Existe una profunda relación entre el amor y el conocimiento: ¿Cómo podemos enterarnos de todos los detalles de alguien o de algo si no tenemos por eso una estima genuina y real? Si amamos un lugar, queremos explorarlo cada centímetro. Cuando amamos a alguien es seguro, que conocemos de esa persona sus gustos, preferencias, imperfecciones y de allí ganamos en confianza para expresarle nuestras experiencias, actitudes y hasta fallas.
No obstante, ocurren situaciones en los que tememos permitir que otros nos conozcan, porque a su vez, podemos sentir que al revelarle lo que somos, podríamos terminar siendo rechazados.
Pero nosotros pertenecemos a Dios, y podemos saber quién tiene el Espíritu que dice la verdad y quién tiene el espíritu del engaño. El que es de Dios nos hace caso, pero el que no es de Dios nos ignora. Amados hijos míos, debemos amarnos unos a otros, porque el amor viene de Dios. Todo el que ama es hijo de Dios, y conoce a Dios. 1 Juan 4: 6 – 7
Como seres humanos se nos olvida que nuestra vida y entorno en la tierra no es, en lo mas mínimo, parecido a lo celestial y las malas experiencias que vivimos nos hacen llegar a pensar, erróneamente, que abrir nuestro corazón a Dios puede terminar igual que abrirlo a un ser humano pero debemos comprender que junto a Dios en esta relación de amor y conocimiento, existe una gran diferencia: No debemos preocuparnos por nuestras imperfecciones, porque su amor es infinitamente superior al de nosotros. Es más, Él mismo se nos da a conocer. Por medio de las escrituras y de Jesucristo, El Señor nos revela su verdadero carácter y su amor.

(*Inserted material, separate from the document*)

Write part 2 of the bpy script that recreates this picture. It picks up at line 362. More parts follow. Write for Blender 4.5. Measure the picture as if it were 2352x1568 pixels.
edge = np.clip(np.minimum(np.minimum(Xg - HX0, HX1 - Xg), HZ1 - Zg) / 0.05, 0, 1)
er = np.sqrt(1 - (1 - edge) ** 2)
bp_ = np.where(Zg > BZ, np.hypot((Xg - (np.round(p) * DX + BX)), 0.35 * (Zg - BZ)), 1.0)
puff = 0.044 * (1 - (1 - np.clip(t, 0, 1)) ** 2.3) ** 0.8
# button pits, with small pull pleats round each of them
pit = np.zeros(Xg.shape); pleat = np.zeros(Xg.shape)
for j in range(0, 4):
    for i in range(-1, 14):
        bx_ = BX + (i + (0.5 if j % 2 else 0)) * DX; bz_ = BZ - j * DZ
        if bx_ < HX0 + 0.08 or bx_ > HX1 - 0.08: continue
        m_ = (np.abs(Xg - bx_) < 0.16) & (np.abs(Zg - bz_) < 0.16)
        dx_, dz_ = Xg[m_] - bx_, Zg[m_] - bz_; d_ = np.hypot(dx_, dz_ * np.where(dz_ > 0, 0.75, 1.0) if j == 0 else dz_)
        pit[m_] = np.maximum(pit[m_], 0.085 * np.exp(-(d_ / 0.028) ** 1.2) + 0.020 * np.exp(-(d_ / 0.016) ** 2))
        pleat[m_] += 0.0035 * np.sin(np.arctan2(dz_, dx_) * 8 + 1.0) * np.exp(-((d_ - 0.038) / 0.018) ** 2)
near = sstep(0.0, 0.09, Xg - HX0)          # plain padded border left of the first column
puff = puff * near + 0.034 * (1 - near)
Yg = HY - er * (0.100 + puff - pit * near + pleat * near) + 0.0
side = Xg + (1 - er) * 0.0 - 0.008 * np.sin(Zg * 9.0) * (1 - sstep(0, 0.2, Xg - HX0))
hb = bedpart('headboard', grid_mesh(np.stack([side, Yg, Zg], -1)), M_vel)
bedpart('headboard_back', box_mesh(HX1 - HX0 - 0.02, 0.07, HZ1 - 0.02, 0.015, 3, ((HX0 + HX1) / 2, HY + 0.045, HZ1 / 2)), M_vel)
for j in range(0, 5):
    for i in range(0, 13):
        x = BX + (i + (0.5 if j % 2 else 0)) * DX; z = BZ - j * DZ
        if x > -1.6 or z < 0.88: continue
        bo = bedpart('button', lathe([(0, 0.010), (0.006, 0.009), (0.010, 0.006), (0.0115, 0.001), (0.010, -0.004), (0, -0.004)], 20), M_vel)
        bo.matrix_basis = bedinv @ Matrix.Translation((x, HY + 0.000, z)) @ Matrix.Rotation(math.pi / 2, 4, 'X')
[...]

El Señor se abre a nosotros como el Padre misericordioso que es. Así nos ama, a pesar de nuestros errores y en ese amor podemos confiarle nuestras fallas sin nada que temer. Por esta razón conocer a Dios es amarlo y amarlo implica en consecuencia conocerlo, a través de su palabra, cumpliendo la misma con fe, día a día.